Suppose I have a square matrix over the complex numbers $A$ of dimension $n$, and define $X_3(A) = R_3 \otimes A + {R_3}^{\dagger} \otimes A^{\dagger}$ where $R_3 = \begin{bmatrix} 0 & 0 & 1 \\ 0 & 0 & 0 \\ 0 & 0 & 0 \end{bmatrix}$ (where the $0$ entries are the $O_n$ matrix), so that $X_3(A) = \begin{bmatrix} 0 & 0 & A \\ 0 & 0 & 0 \\ A^\dagger & 0 & 0\end{bmatrix}$.
Let $U_1 = \begin{bmatrix} \sqrt{-i} I & 0 & 0 \\ 0 & I & 0 \\ 0 & 0 & \sqrt{i} I\end{bmatrix}$, which is unitary,
and I have written in my notes for a course that $e^{iX_3(A)} = U_1 e^{iX_3(iA)}U_1^{\dagger}$. I am struggling to understand why this is true. I understand that if a matrix $M = U D U^{-1}$, and $D$ is diagonal, then $e^M = Ue^D U^{-1}$, but in this case $e^{iX_3(iA)}$ is not diagonal so I am not sure how this result was obtained.

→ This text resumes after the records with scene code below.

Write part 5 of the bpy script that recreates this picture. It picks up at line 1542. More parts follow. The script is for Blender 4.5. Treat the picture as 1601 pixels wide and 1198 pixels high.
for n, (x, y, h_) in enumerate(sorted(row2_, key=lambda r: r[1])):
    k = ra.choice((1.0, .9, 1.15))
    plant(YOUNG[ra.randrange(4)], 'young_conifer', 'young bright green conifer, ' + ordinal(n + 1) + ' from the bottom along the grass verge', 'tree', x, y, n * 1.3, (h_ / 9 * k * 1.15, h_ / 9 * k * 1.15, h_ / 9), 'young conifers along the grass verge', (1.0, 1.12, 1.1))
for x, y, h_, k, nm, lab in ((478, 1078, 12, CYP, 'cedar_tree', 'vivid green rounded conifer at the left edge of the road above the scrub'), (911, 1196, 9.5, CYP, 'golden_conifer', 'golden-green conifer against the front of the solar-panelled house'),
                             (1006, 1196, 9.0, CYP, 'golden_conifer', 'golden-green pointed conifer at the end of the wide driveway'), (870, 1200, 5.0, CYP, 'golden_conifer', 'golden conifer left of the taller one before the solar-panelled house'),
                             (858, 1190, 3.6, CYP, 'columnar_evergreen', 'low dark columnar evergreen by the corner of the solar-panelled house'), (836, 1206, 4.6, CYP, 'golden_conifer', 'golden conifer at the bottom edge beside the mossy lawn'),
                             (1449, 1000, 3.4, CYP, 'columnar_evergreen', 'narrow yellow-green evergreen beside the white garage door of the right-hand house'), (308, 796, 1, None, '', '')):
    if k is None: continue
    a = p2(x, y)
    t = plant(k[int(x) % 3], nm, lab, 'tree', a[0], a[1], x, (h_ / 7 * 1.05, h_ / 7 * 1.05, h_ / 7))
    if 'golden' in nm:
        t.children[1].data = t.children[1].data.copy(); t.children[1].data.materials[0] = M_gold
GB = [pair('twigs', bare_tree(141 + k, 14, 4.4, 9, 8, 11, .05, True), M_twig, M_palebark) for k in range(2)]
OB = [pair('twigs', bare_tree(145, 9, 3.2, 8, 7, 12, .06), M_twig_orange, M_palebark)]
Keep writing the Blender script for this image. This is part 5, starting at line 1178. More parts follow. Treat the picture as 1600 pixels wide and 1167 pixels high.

This has nothing to do with diagonal matrices. In general we have \begin{aligned} U\exp(M)U^{-1} &=U\left(I+M+\frac1{2!}M^2+\frac1{3!}M^3+\cdots\right)U^{-1}\\ &=I+UMU^{-1}+\frac1{2!}UM^2U^{-1}+\frac1{3!}UM^3U^{-1}+\cdots\\ &=I+UMU^{-1}+\frac1{2!}(UMU^{-1})^2+\frac1{3!}(UMU^{-1})^3+\cdots\\ &=\exp(UMU^{-1}). \end{aligned}